Friday, December 23, 2005

Taking it out of your left hand in order to have it in your right hand.

"The Great City of New Orleans, will be rebuilt." -- President Bush, speaking after Hurricane Katrina.

Facing some pressure to provide another installment of aid for rebuilding the Gulf Coast, which had been stuck on $62 billion (of an estimated $250 billion cost) since the early days after the disaster, Congress ponied up another $29 billion this week. Well, sort of.

Turns out that all except five billion of it came from the FEMA disaster relief fund. This is the fund that has been used to provide housing and pay other expenses for people displaced by the storm. That has never been included as part of the cost of 'rebuilding.'

WASHINGTON - An aid package to help the Gulf Coast rebuild after Hurricane Katrina will be siphoned from a dwindling FEMA disaster fund, leaving agency officials wondering Thursday whether they will need more money to help storm evacuees beyond next spring.

All but $5 billion of the $29 billion aid package, which won final congressional approval Thursday, will come from the Federal Emergency Management Agency's disaster relief fund. The fund had a $34.7 billion balance last week, meaning FEMA will have about $11 billion left to help move thousands of evacuated families from hotels into homes and for other assistance.

"I think we're going to have enough," FEMA Acting Director R. David Paulison told reporters. "We're watching it very closely."

FEMA spokeswoman Nicol Andrews later said President Bush probably will seek more money from Congress early next year to replenish the relief fund, which is chiefly for immediate aid for disaster victims and state and local governments.
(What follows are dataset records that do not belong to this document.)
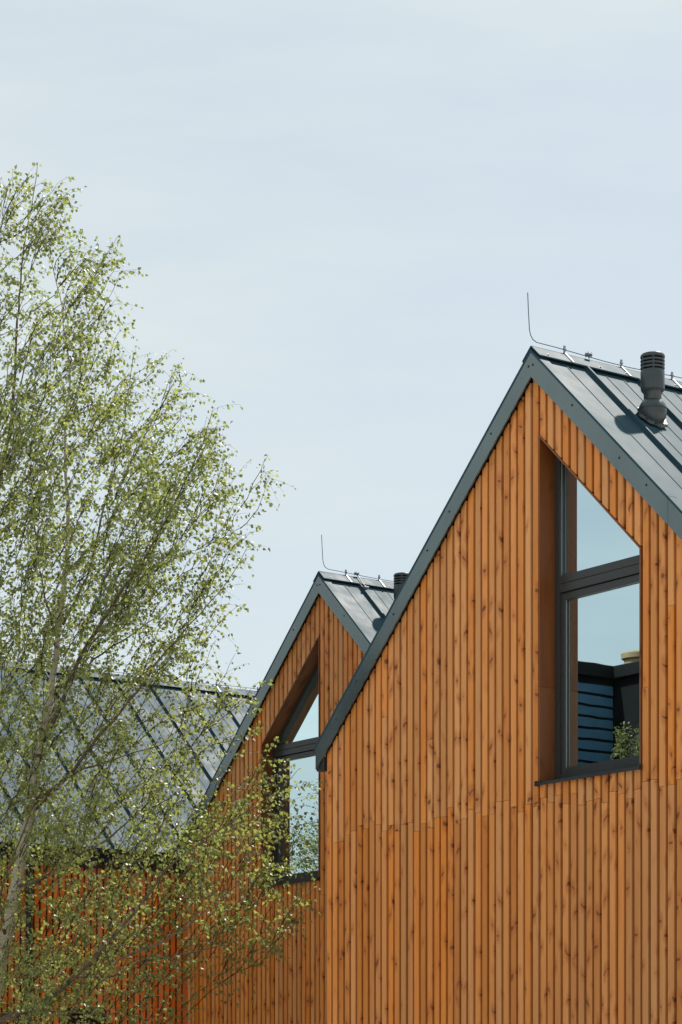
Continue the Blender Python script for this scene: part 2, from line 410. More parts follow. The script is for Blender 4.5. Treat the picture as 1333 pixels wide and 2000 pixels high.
def build_window(house, side, nm="window"):
    """side +1: slope falls to the right of the vertical long edge; -1: mirrored"""
    win = empty(nm, (0, 0, 0), house)
    S = lambda u: side * u
    def bx(x0, x1, y0, y1, z0, z1, c=0.003):
        a, b = sorted((S(x0), S(x1))); return MB().cbox(a, b, y0, y1, z0, z1, c)
    def sloped(x0, x1, y0, y1, lo0, lo1, hi0, hi1):
        """bar between x0 and x1 with bottom line lo and top line hi (linear)"""
        A = [(S(x0), y0, lo0), (S(x0), y1, lo0), (S(x0), y1, hi0), (S(x0), y0, hi0)]
        B = [(S(x1), y0, lo1), (S(x1), y1, lo1), (S(x1), y1, hi1), (S(x1), y0, hi1)]
        m = MB().prism(A, B); return m
    def top(u): return ZTL - T * (u - W0)
    tr = 0.016; ov = -0.004
    dz = tr * NF
    # reveal lining boards
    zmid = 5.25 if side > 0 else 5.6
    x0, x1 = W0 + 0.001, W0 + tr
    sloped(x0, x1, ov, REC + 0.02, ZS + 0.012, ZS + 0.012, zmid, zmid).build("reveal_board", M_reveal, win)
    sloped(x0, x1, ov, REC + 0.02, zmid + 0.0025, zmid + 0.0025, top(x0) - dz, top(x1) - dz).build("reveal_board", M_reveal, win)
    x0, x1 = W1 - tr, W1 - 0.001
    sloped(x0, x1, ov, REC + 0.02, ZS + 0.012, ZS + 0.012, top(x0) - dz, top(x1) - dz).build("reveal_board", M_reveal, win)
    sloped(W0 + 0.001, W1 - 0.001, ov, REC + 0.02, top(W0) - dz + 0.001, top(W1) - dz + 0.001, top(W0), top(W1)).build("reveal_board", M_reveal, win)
    # outer frame
    a0, a1 = W0 + tr, W1 - tr
    fz0 = ZS + 0.012
    fy0, fy1 = REC, REC + 0.085
    fw = 0.068
    itop = lambda u: top(u) - dz - 0.001            # underside of lining
    ZT = 6.235; TW = 0.10                            # top of transom, transom height
    fr = empty("frame", (0, 0, 0), win)
    sloped(a0 + 0.001, a0 + fw, fy0, fy1, fz0, fz0, itop(a0), itop(a0 + fw)).build("stile", M_frame, fr)
    sloped(a1 - fw, a1 - 0.001, fy0, fy1, fz0, fz0, itop(a1 - fw), itop(a1)).build("stile", M_frame, fr)
    sloped(a0 + fw, a1 - fw, fy0, fy1, itop(a0 + fw) - fw * NF, itop(a1 - fw) - fw * NF, itop(a0 + fw), itop(a1 - fw)).build("top_rail", M_frame, fr)
    bx(a0 + fw, a1 - fw, fy0, fy1, fz0, fz0 + 0.062).build("bottom_rail", M_frame, fr)
    bx(a0 + fw - 0.02, a1 - fw + 0.02, fy0 - 0.004, fy1, ZT - 0.072, ZT).build("transom", M_frame, fr)
    bx(a0 + fw - 0.02, a1 - fw + 0.02, fy0 - 0.002, fy1, ZT - 0.150, ZT - 0.0745).build("transom", M_frame, fr)
    # opening sash in the lower light
    s0, s1 = a0 + fw - 0.012, a1 - fw + 0.012
    sz0, sz1 = fz0 + 0.056, ZT - 0.156
    sy0, sy1 = REC + 0.018, REC + 0.09
    sw = 0.062
    sa = empty("sash", (0, 0, 0), win)
    bx(s0, s0 + sw, sy0, sy1, sz0, sz1).build("stile", M_frame, sa)
    bx(s1 - sw, s1, sy0, sy1, sz0, sz1).build("stile", M_frame, sa)
    bx(s0 + sw, s1 - sw, sy0, sy1, sz0, sz0 + sw).build("bottom_rail", M_frame, sa)
    bx(s0 + sw, s1 - sw, sy0, sy1, sz1 - sw, sz1).build("top_rail", M_frame, sa)
    # pale spacer strips that edge the panes
    g = 0.010
    bx(s0 + sw + 0.0005, s0 + sw + 0.004, sy0 + 0.012, sy0 + 0.018, sz0 + sw, sz1 - sw, 0.0008).build("glazing_bead", M_spacer, sa)
    zb = ZT
    sloped(a0 + fw + 0.0005, a0 + fw + 0.004, fy0 + 0.020, fy0 + 0.026, zb, zb, itop(a0 + fw) - fw * NF, itop(a0 + fw + 0.004) - fw * NF).build("glazing_bead", M_spacer, fr)
    # panes
    py = sy0 + 0.032
    bx(s0 + sw - 0.01, s1 - sw + 0.01, py, py + 0.024, sz0 + sw - 0.01, sz1 - sw + 0.01, 0.001).build("pane", M_glass, win)
    py = fy0 + 0.045
    u0, u1 = a0 + fw - 0.01, a1 - fw + 0.01
    tl = lambda u: itop(u) - fw * NF + 0.012
    uu = min(u1, W0 + (ZTL - dz - fw * NF + 0.012 - ZT + 0.01) / T)
    sloped(u0, uu, py, py + 0.024, ZT - 0.01, ZT - 0.01, tl(u0), max(tl(uu), ZT - 0.008)).build("pane", M_glass, win)
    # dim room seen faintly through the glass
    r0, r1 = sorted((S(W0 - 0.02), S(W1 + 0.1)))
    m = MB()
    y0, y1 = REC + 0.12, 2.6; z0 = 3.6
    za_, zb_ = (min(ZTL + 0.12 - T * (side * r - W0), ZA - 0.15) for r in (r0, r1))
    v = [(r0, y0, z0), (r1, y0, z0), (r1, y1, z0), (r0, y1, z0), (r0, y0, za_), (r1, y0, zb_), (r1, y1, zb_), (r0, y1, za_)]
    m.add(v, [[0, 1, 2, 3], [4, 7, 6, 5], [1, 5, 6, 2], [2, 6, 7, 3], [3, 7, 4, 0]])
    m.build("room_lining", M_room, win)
    # metal sill with upturned ends
    q = MB()
    e0, e1 = sorted((S(W0 - 0.012), S(W1 + 0.022)))
    prof = [(REC + 0.02, ZS + 0.010), (-0.040, ZS - 0.006), (-0.040, ZS - 0.034), (-0.036, ZS - 0.034), (-0.036, ZS - 0.010), (REC + 0.02, ZS + 0.006)]
    q.prism([(e0, y, z) for y, z in prof], [(e1, y, z) for y, z in prof])
    for e in (e0, e1 - 0.012): q.box(e, e + 0.012, -0.042, -0.004, ZS - 0.036, ZS + 0.010)
    q.build("sill", M_gutter, win)
    return win

def wall_backing(house, win):
    """solid walls behind the boards; the gable wall has the window opening"""
    m = MB(); y = THK + 0.006
    pts = [(-W, 0), (W, 0), (W, rake(W)), (0, ZA), (-W, rake(W))]
    def quad(a, b, c, d): m.add([(p[0], y, p[1]) for p in (a, b, c, d)], [[0, 1, 2, 3]])
    if win:
        s = win
        us = sorted((s * W0, s * W1)); uL, uR = us
        tp = lambda u: ZTL - T * (abs(u) - W0)
        quad((-W, 0), (uL, 0), (uL, rake(uL)), (-W, rake(W)))if uL < 0 else (quad((-W, 0), (0, 0), (0, ZA), (-W, rake(W))), quad((0, 0), (uL, 0), (uL, rake(uL)), (0, ZA)))
        (quad((uR, 0), (W, 0), (W, rake(W)), (uR, rake(uR)))) if uR > 0 else (quad((uR, 0), (0, 0), (0, ZA), (uR, rake(uR))), quad((0, 0), (W, 0), (W, rake(W)), (0, ZA)))
        quad((uL, 0), (uR, 0), (uR, ZS - 0.01), (uL, ZS - 0.01))
        quad((uL, tp(uL)), (uR, tp(uR)), (uR, rake(uR)), (uL, rake(uL)))
    else:
        m.add([(u, y, z) for u, z in pts], [[0, 1, 2, 3, 4]])
    return m

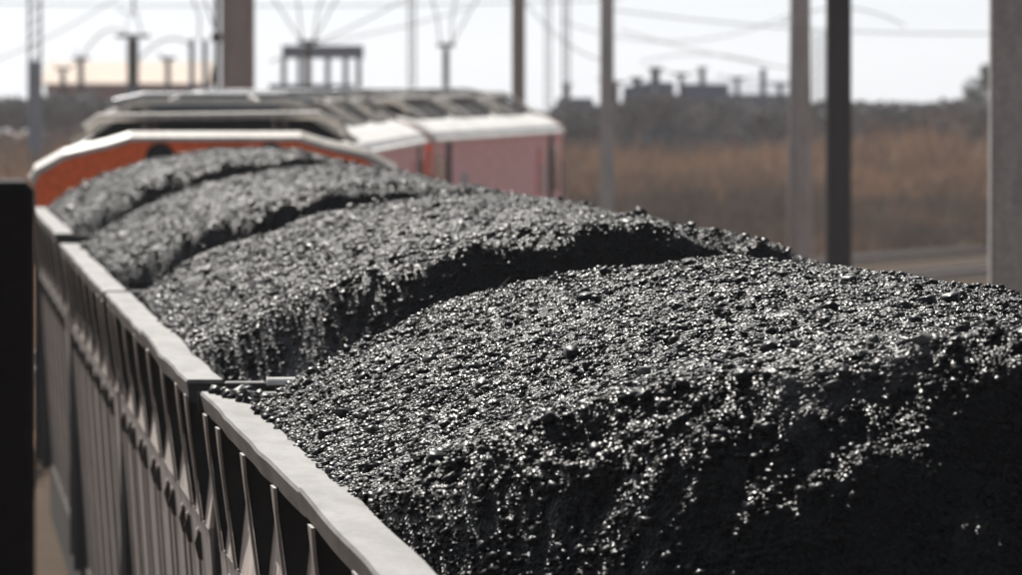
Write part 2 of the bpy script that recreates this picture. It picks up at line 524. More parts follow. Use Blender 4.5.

Note that word, 'probably.'

This is a Congress which cut funding for New Orleans levees before the storm (Never forget the prescient words of Jefferson Parish emergency management director Walter Maestri when he told the New Orleans Times-Picayune on June 8, 2004, a full year before Katrina: "It appears that the money has been moved in the president's budget to handle homeland security and the war in Iraq, and I suppose that's the price we pay. Nobody locally is happy that the levees can't be finished, and we are doing everything we can to make the case that this is a security issue for us."), and as a result of this kind of reckless budget-cutting (and it now turns out that Katrina was a category III, which the levees were supposed to be designed for, so therefore it may well have been a maintenance problem rather than a design problem), managed to LOSE A MAJOR AMERICAN CITY, and yet is STILL trying to wiggle out from having to actually PAY for the damage.

Robbing the refugees with a promise that they will 'probably' get the help they need in the future is not the way to finance reconstruction.